WASHINGTON (AP) — The impeachment resolution pushed by House Democrats would deny President Donald Trump the “most basic rights of due process,” the Senate’s top Republican said Wednesday, sharply criticizing the leaders behind the measure.

The House was expected to vote Thursday as Democrats look to counter protests from Trump and his Republicans allies that the impeachment process is illegitimate and unfair. The resolution calls for open hearings and requires the House Intelligence Committee to submit a report outlining its findings and recommendations.

Senate Majority Leader Mitch McConnell, R-Ky., used a floor speech to go after House Speaker Nancy Pelosi, D-Calif., and House Intelligence Committee Chairman Adam Schiff, D-Calif., saying that “instead of setting a high bar, House Democrats seem determined to set a new low.”

McConnell said the resolution would deny the “most basic rights of due process” to Trump such as having his lawyer participate in closed-door depositions by the committee.

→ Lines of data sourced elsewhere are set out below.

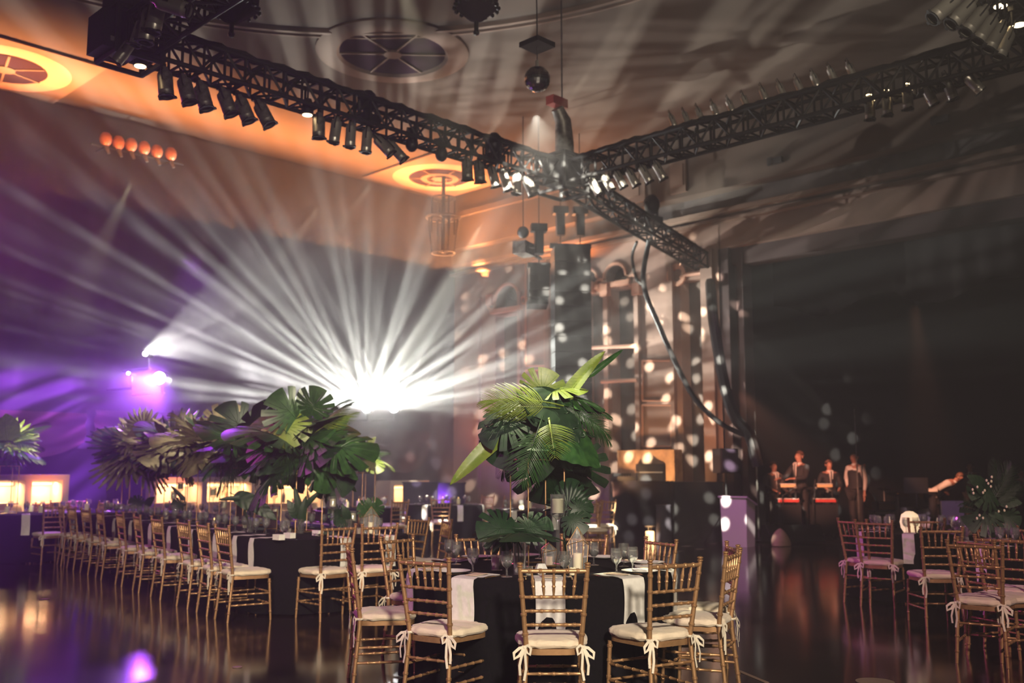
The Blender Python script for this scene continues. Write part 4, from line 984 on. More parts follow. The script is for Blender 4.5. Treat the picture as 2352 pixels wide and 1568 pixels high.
# settings on the long table
gl = 'napkins along the long banquet table'
def nap_at(v, u, rz, lb): q = lt(v, u); stamp(nap0, q, rz, lb, 'napkin', gl)
for i, px in enumerate((585, 548, 502, 446, 396, 352, 306, 268, 232, 200)):
    q = on_line(px, 0.0, .76); u = (q - Vector((LT.x, LT.y, 0))).dot(U); v = 0.0
    if u < .45: v = max(0, .45 - math.sqrt(max(0, .2025 - (.45 - max(u, 0)) ** 2)))
    nap_at(v, max(u, .05), facR, 'white napkin on the left side of the long table, %s from near end' % ORD[i])
for i, v in enumerate((.72, 1.25)): nap_at(v + .08, 0, math.atan2(U.y, U.x) - math.pi / 2, 'white napkin over the near end of the long table, %s one' % ('left' if i == 0 else 'right'))
k_ = 0
for i in range(12):
    for side in (0, 1):
        for j in range(2):
            u = .45 + i * .66 + rr.uniform(-.08, .08); v = (.30 + .12 * j) if side == 0 else LW - .30 - .12 * j
            stamp(gob0, lt(v + rr.uniform(-.02, .02), u + .1 * j), rr.random() * 6, 'stemmed water goblet in the place settings of the long banquet table', 'glass', 'water goblets on the long banquet table', scale=1.15)
for (px, py, lb) in ((640, 1240, 'left'), (665, 1236, 'middle'), (730, 1230, 'right')):
    p = atz(px, py, .764); o = MB().box((0, 0, .03), (.07, .12, .055)).build('folded_napkin', M_linen, loc=p); tag(o, 'folded white napkin on the near end of the long table, ' + lb + ' one', 'napkin')
for i, (v, u) in enumerate(((.9, .5), (.7, 1.6), (1.05, 2.5), (.8, 3.6), (1.0, 4.6), (.75, 5.6), (1.1, 6.4), (1.35, .9))):
    candlestick(lt(v, u, .764), .764 + (.30, .16, .38, .2, .34, .28, .4, .12)[i], .035, .09, 'cream candle on a glass stem on the long table, %s from the near end' % ORD[i])
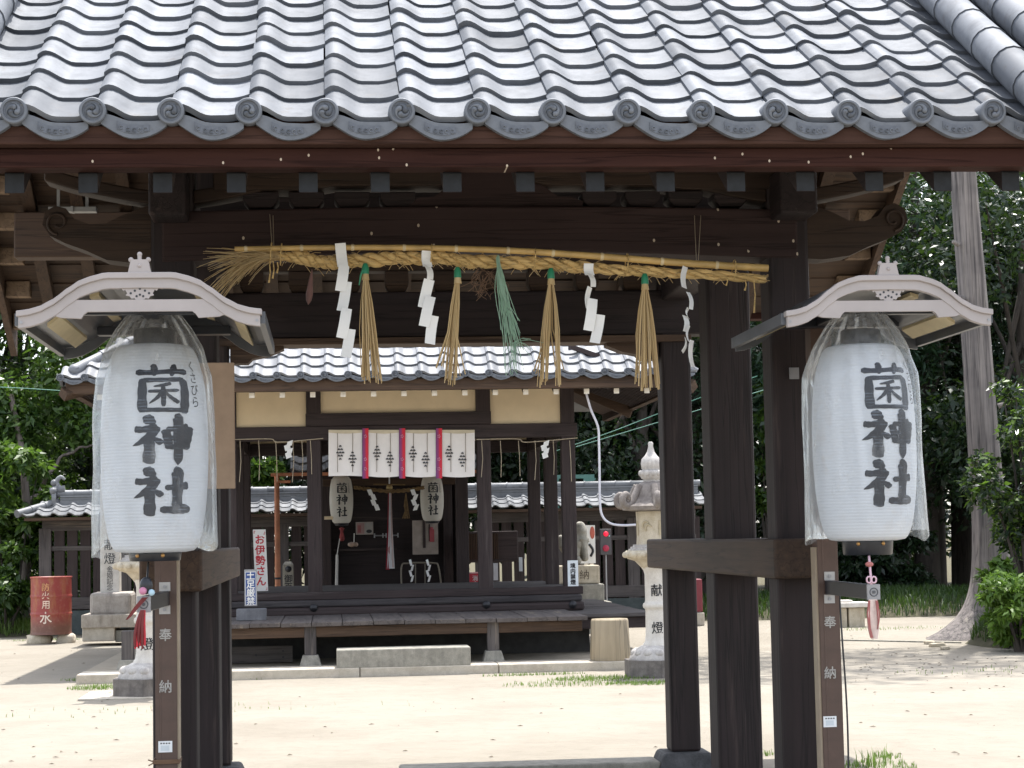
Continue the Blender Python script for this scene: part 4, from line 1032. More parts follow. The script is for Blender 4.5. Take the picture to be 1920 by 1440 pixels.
# curtain
cy = HY-.035
cur = thing("door_curtain", "white entrance curtain with diamond flower crests and three red bands", "curtain", (PX(752, cy), cy, PZ(895, cy, 752)))
CLOTH = plain('white curtain cloth', (.82, .78, .75), .85, var=.04); SEAM = plain('brown seam', (.22, .17, .13), .8)
redm = M('red band with purple edge'); v_ = redm.coord(kind="Generated"); sx = redm.n("SeparateXYZ", {"Vector": v_}).outputs[0]
redm.set(Base_Color=redm.ramp(sx, [(.0, (.16, .06, .22)), (.42, (.30, .04, .14)), (.6, (.62, .02, .045))]), Roughness=.7)
def sheet(px0, px1, py0, py1, Y, wav, nx=10, nz=8, sag=0, mi=0, mb=None):
    mb = mb or MB(); vs = []
    for i in range(nz+1):
        for j in range(nx+1):
            u, v = j/nx, i/nz; p = P(px0+(px1-px0)*u, py0+(py1-py0)*v + sag*math.sin(PI*u)*v, Y)
            vs.append((p.x, p.y + wav*v*math.sin(u*9+px0*.1), p.z))
    k = nx+1
    mb.add(vs, [(i*k+j, (i+1)*k+j, (i+1)*k+j+1, i*k+j+1) for i in range(nz) for j in range(nx)], mi, True)
    mb.add([(v[0], v[1]+.004, v[2]) for v in vs], [(i*k+j, i*k+j+1, (i+1)*k+j+1, (i+1)*k+j) for i in range(nz) for j in range(nx)], mi, True)
    return mb
panels = []
edges = [(616, 679), (691, 748), (760, 817), (829, 890)]
for i, (p0, p1) in enumerate(edges):
    pan = build(sheet(p0, p1, 806, 893, cy, .012, sag=(2 if i else -1)), "cloth_panel", [CLOTH], cur); panels.append(pan)
    mb = MB(); sheet(p0, p1, 806, 811, cy-.006, .0, sag=2, nz=3, mb=mb); build(mb, "top_hem", [plain('cream hem', (.62,.54,.40), .8)], pan)
    for q in (.27, .72):
        x = p0+(p1-p0)*q; a, b = P(x, 812, cy-.012), P(x, 885, cy-.014); mb = MB(); mb.tube([a, b], .0035, 4); build(mb, "seam", [SEAM], pan)
for x in (685, 754, 823): 
    o = build(sheet(x-5.5, x+6, 803, 897, cy-.02, .004, nx=4), "red_band", [redm.mat], cur)
    mb = MB()
    for yy in (818, 861, 879):
        p = P(x, yy, cy-.028)
        for a in np.linspace(0, 2*PI, 6)[:-1]: mb.sphere((p.x+.014*math.cos(a), p.y, p.z+.017*math.sin(a)), .008, 6, 4, 0, (1, .2, 1))
    build(mb, "flower_mark", [plain('faded pink print', (.62,.24,.36), .8)], o)
for x, y in ((638, 849), (661, 861), (707, 850), (731, 861), (774, 851), (798, 862), (842, 850), (867, 862)):
    mb = MB()
    for r_, k in ((0, 1), (1, 2), (2, 3), (3, 2), (4, 1)):
        for j in range(k):
            p = P(x + (j-(k-1)/2)*5.2, y + (r_-2)*6.0, cy-.020)
            for q in range(3):
                a = PI/2 + (q-1)*1.0; mb.sphere((p.x+.011*math.cos(a), p.y, p.z+.014*math.sin(a)-.006), .0088, 6, 4, 0, (.75, .15, 1.25))
    build(mb, "crest", [INK], panels[0 if x < 685 else 1 if x < 754 else 2 if x < 823 else 3])

# thin straw cords with drops in the side bays
for i, (x0, x1, sx) in enumerate(((440, 606, 541), (893, 1083, 1022))):
    Yr_ = HY-.05; mb = MB()
    ps = [P(x0, 824, Yr_), P((x0*.6+x1*.4), 823, Yr_), P((x0+x1)/2, 829, Yr_), P(x1, 822 if i == 0 else 821, Yr_)]
    mb.tube(curve(ps, 24), .006, 5)
    for k in range(6 if i == 0 else 6):
        px = (450, 485, 517, 549, 566, 582)[k] if i == 0 else (903, 938, 972, 1003, 1037, 1068)[k]
        a = P(px, 826, Yr_); L = random.uniform(.40, .52); mb.tube([a, a+Vector((.01, 0, -L*.5)), a+Vector((.012*(k % 3-1), 0, -L))], .0045, 4)
    tag(build(mb, "straw_garland", [TWINE_L], None, loc=P((x0+x1)/2, 826, Yr_)), ("thin sagging straw cord with hanging straws across the left bay of the hall", "thin sagging straw cord with hanging straws across the right bay of the hall")[i], "cord")
    mb = MB()
    for k in range(4):
        a = P(sx+(2, -2, 2, 0)[k], 832+7.2*k, Yr_-.02-.01*k); mb.obox(a, (.033, .006*(k % 2), .012), (.002, .003, 0), (.008*(1 if k % 2 else -1), 0, -.034))
    tag(build(mb, "paper_streamer", [PAPER], None, loc=P(sx, 830, Yr_)), ("small white paper streamer on the straw cord in the left bay of the hall", "small white paper streamer on the straw cord in the right bay of the hall")[i], "paper streamer")

# signs
mb = MB(); Ys = 22.6; a, b = P(443, 1135, Ys), P(499, 1156, Ys); mb.box(a.x, b.x, Ys-.02, Ys+.2, DZ, DZ+.135)
sg = thing("floor_sign", "narrow blue sign with white writing on a grey block at the veranda", "sign", (a.x+.15, Ys, DZ)); build(mb, "base_block", [stone('grey concrete block', (.13,.13,.14), (.22,.22,.23), (.08,.08,.085))], sg, .008)
a, b = P(458, 1068, Ys-.03), P(482, 1136, Ys-.03)
mb = MB(); mb.box(a.x, b.x, Ys-.03, Ys-.012, b.z, a.z, 0); mb.box(a.x+.008, b.x-.008, Ys-.033, Ys-.029, b.z+.010, a.z-.026, 1); mb.box(a.x+.014, b.x-.014, Ys-.035, Ys-.032, b.z+.016, a.z-.032, 2)
sbd = build(mb, "sign_board", [GREYM, WHITE, plain('blue enamel', (.035, .075, .24), .4)], sg)
text_mesh(vert("土足厳禁"), .102, WHITE, "lettering", sbd, ((a.x+b.x)/2, Ys-.035, (a.z+b.z)/2-.008), (1,0,0), (0,0,1), .002, .0022, line=.96)
Yb = HY+.45; a, b = P(474, 993, Yb), P(499, 1108, Yb)
bn = thing("banner", "white vertical banner with large red writing in the left bay of the hall", "banner", (a.x+.1, Yb, zA))
mb = MB(); U = Vector((1, 0, 0)); tl = Vector((.035, 0, -1)).normalized()
mb.prism([(0, 0), (b.x-a.x, 0), (b.x-a.x+.025, b.z-a.z), (.025, b.z-a.z)][::-1], (a.x, Yb, a.z), (1,0,0), (0,0,1), (0, .012, 0)); bnb = build(mb, "board", [WHITE], bn)
REDI = plain('red lettering', (.50, .015, .03), .6)
cx_ = (a.x+b.x)/2+.012; cz_ = (a.z+b.z)/2
text_mesh(vert("お伊勢さん"), .128, REDI, "lettering", bnb, (cx_, Yb, cz_+.0), (1,0,0), (-.028,0,1), .003, .003, line=1.02)
text_mesh("『　　』", .05, REDI, "lettering", bnb, (cx_-.01, Yb, a.z-.04), (1,0,0), (0,0,1), .003, .001)
text_mesh("「　　」", .05, REDI, "lettering", bnb, (cx_+.012, Yb, b.z+.035), (1,0,0), (0,0,1), .003, .001)
a, b = P(1064, 1051, HY-.02), P(1085, 1101, HY-.02); sg2 = thing("post_sign", "small white sign with black writing on the right corner post of the hall", "sign", ((a.x+b.x)/2, HY-.01, b.z))
mb = MB(); mb.box(a.x, b.x, HY-.012, HY-.002, b.z, a.z); s2b = build(mb, "board", [plain('white plate', (.72,.76,.78), .5)], sg2, .006)
text_mesh(vert("境内禁煙"), .068, INK, "lettering", s2b, ((a.x+b.x)/2, HY-.012, (a.z+b.z)/2), (1,0,0), (0,0,1), .002, .003, line=1.0)

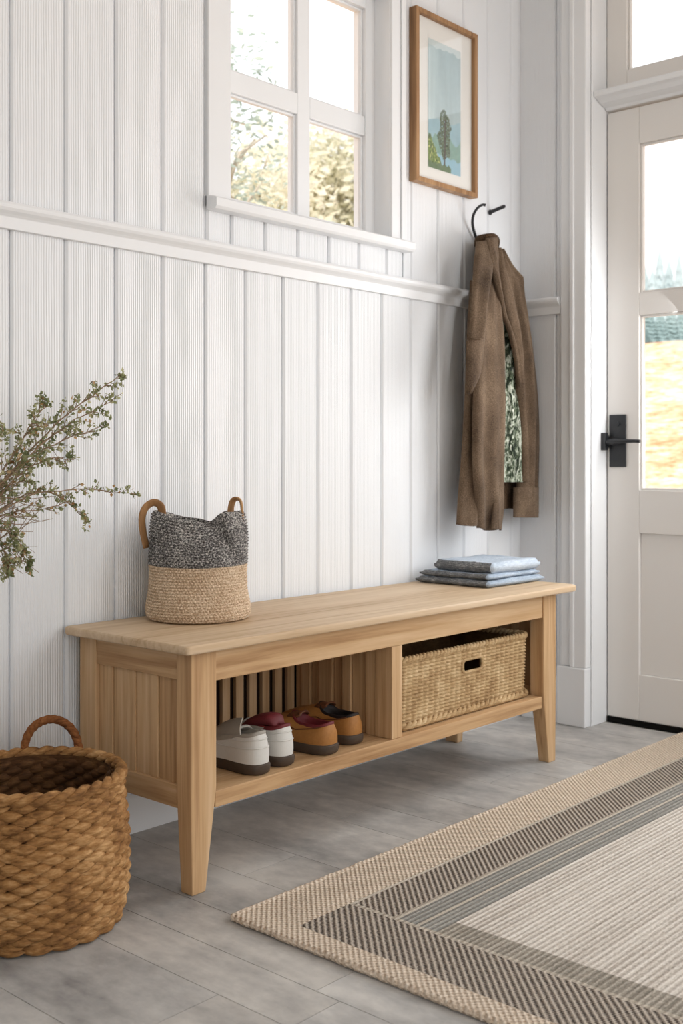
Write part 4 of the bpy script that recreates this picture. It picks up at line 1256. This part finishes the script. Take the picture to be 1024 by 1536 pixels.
for k, (u, D, vt) in enumerate([(958, 22.6, 474), (972, 23.7, 462), (990, 24.8, 468), (1006, 25.9, 460), (1021, 27, 466)]):
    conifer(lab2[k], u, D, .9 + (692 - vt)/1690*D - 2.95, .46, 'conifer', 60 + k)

# ------------------------------------------------------------------ light, world, camera
def area(name, loc, target, sx, sy, power, col):
    d = bpy.data.lights.new(name, 'AREA'); d.shape = 'RECTANGLE'; d.size = sx; d.size_y = sy; d.energy = power; d.color = col
    o = bpy.data.objects.new(name, d); COL.objects.link(o); o.location = loc
    o.rotation_euler = (Vector(target) - Vector(loc)).to_track_quat('-Z', 'Y').to_euler(); d.specular_factor = .25; return o
area('added_side_light', (3.25, -.9, 1.75), (1.7, 2.0, .6), 1.3, 1.7, 24, (.97, .985, 1.0))  # added lamp inside the solid right wall; no window stands there
area('room_fill_light', (-.3, -2.2, 2.3), (1.9, 2.0, .8), 2.2, 1.6, 12, (.93, .97, 1.0))
area('door_light', (3.46, 1.38, 1.22), (1.7, 2.0, .75), .6, .8, 9.5, (.98, .99, 1.0))
sun = bpy.data.lights.new('sun', 'SUN'); sun.energy = 3.4; sun.angle = math.radians(4); sun.color = (1, .95, .86)
so_ = bpy.data.objects.new('sun', sun); COL.objects.link(so_)
so_.rotation_euler = Vector((.45, .35, -.82)).to_track_quat('-Z', 'Y').to_euler(); so_.location = (-8, -6, 9)
w = bpy.data.worlds.new('overcast_sky'); SC.world = w; w.use_nodes = True
bg = w.node_tree.nodes['Background']; bg.inputs[0].default_value = (.95, .975, 1.0, 1); bg.inputs[1].default_value = 1.3

cam = bpy.data.cameras.new('camera'); co = bpy.data.objects.new('camera', cam); COL.objects.link(co)
cam.sensor_fit = 'HORIZONTAL'; cam.sensor_width = 36; cam.lens = F_PX/1024*36
cam.shift_x = 0; cam.shift_y = -(768 - HZ)/1024
co.location = (0, 0, CAM_Z)
co.rotation_euler = (math.radians(90), 0, TH - math.radians(90))
cam.clip_start = .05; cam.clip_end = 300
cam.dof.use_dof = True; cam.dof.focus_distance = 2.55; cam.dof.aperture_fstop = 7.5
SC.camera = co
SC.view_settings.view_transform = 'Standard'; SC.view_settings.look = 'None'
SC.view_settings.exposure = .15; SC.view_settings.gamma = 1
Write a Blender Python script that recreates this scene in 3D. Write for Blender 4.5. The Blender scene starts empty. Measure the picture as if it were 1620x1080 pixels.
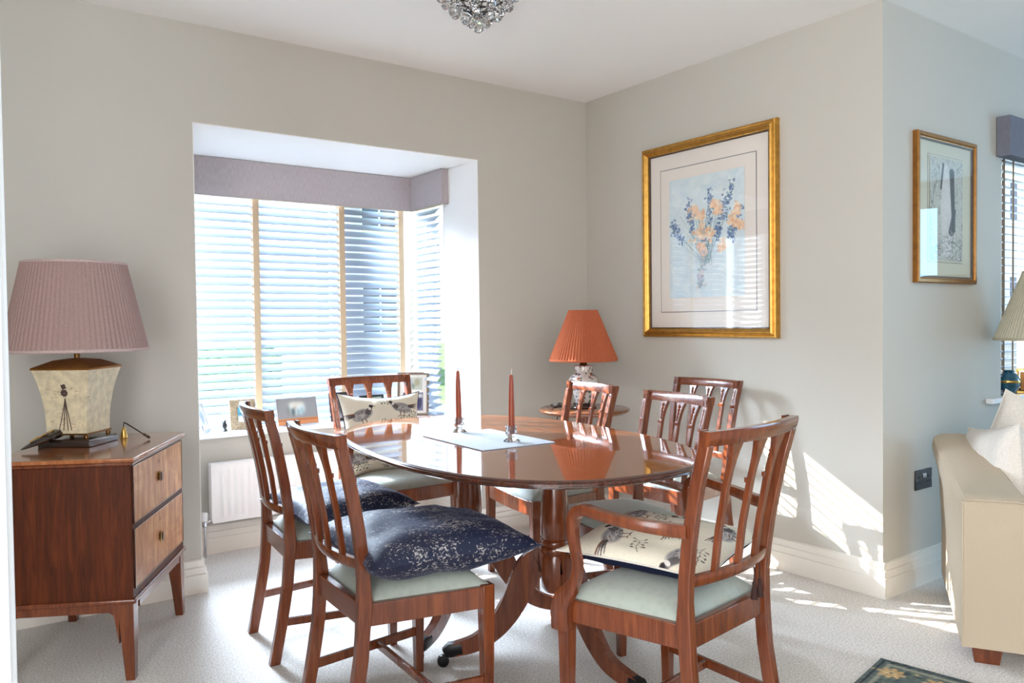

Schiff has led interviews of key witnesses, seeking to establish that Trump abused his office by withholding crucial military aid to Ukraine in hopes of getting Ukraine’s new government to investigate former Vice President Joe Biden and his son Hunter.

Democrats compare the committee’s role in the investigation to a fact-finding grand jury proceeding in which the accused does not have rights to counsel. They say the resolution establishes rights comparable to episodes such the 1998-1999 impeachment and trial of President Bill Clinton.

In Clinton’s case, independent counsel Ken Starr conducted an extensive investigation and delivered boxes of sworn testimony that he said likely constituted grounds for impeachment.